À partir de ces use cases, on a intégré l’automatisation KDP à trois systèmes : AD, Odin (système interne d’orchestration de service à état) et Peloton (idem pour le stateless).

Bridge, Manager, Fetcher : un pipeline à trois composantes

Première composante du pipeline, Kerberos-Bridge est une passerelle avec les fournisseurs externes de métadonnées. Périodiquement, elle récupère ces dernières et, en conséquence, met à jour les « entrées keytab » correspondantes dans un dépôt Git interne. Ces entrées ne sont alors pas encore des keytabs : elles contiennent de quoi les créer (nom du principal et information de propriétaire, notamment).
Utiliser Git permet de tirer parti de fonctionnalités comme l’historique (pour l’audit), la restauration, le contrôle d’accès et la révision par les pairs.

Exécuté dans le cœur du pipeline, aux côtés de KDC, KDC Admin (kadmin, client pour administrer principaux et keytabs) et OpenLDAP, Keytab-Manager fait le liant avec les services internes. Il surveille le dépôt Git et, lorsqu’il détecte un changement, crée un principal du même nom que l’entrée.
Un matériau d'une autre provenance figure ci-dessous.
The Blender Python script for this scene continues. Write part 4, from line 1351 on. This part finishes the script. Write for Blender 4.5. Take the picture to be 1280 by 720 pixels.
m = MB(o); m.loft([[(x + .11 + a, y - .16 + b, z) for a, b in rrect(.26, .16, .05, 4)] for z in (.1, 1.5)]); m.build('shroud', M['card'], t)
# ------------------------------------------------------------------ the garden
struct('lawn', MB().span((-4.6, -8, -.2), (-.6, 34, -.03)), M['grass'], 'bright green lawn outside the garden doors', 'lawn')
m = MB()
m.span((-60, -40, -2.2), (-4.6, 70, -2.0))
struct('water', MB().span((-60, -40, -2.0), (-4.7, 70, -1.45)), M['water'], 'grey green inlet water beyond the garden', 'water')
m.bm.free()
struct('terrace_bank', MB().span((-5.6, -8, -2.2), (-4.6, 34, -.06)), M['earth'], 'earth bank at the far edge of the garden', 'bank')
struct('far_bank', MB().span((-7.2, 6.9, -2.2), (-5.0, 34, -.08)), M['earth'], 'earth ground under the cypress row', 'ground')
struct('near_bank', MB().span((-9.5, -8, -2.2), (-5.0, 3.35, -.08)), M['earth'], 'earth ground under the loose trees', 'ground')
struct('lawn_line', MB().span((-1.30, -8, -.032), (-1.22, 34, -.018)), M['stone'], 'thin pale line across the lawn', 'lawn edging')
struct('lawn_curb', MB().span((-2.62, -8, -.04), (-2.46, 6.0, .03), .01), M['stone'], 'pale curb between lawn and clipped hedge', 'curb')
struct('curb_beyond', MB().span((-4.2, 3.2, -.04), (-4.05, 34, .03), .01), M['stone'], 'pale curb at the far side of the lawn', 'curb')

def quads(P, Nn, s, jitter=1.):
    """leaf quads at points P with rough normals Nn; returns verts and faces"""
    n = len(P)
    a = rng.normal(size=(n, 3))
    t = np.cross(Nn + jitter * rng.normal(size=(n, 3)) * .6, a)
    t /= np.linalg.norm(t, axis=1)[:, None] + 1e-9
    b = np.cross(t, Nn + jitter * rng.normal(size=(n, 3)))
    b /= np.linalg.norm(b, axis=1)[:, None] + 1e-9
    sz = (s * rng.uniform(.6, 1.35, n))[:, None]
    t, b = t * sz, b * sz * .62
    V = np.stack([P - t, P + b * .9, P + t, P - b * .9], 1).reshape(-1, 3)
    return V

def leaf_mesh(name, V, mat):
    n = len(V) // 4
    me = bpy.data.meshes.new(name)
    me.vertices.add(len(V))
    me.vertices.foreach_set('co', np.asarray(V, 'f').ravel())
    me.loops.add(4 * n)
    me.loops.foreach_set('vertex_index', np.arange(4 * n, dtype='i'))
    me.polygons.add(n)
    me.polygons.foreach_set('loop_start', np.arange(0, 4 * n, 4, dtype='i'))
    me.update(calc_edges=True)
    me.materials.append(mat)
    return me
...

Puis il génère un keytab correspondant, stocké dans le magasin de secrets.

Les agents d’orchestration – déployés sur toute la flotte Uber – utilisent la bibliothèque Keytab-Fetcher pour récupérer les keytabs et les mettre à disposition des conteneurs de services.

Sécurisé avec SPIRE, le KDP distribue plus d’un millier de keytabs par semaine.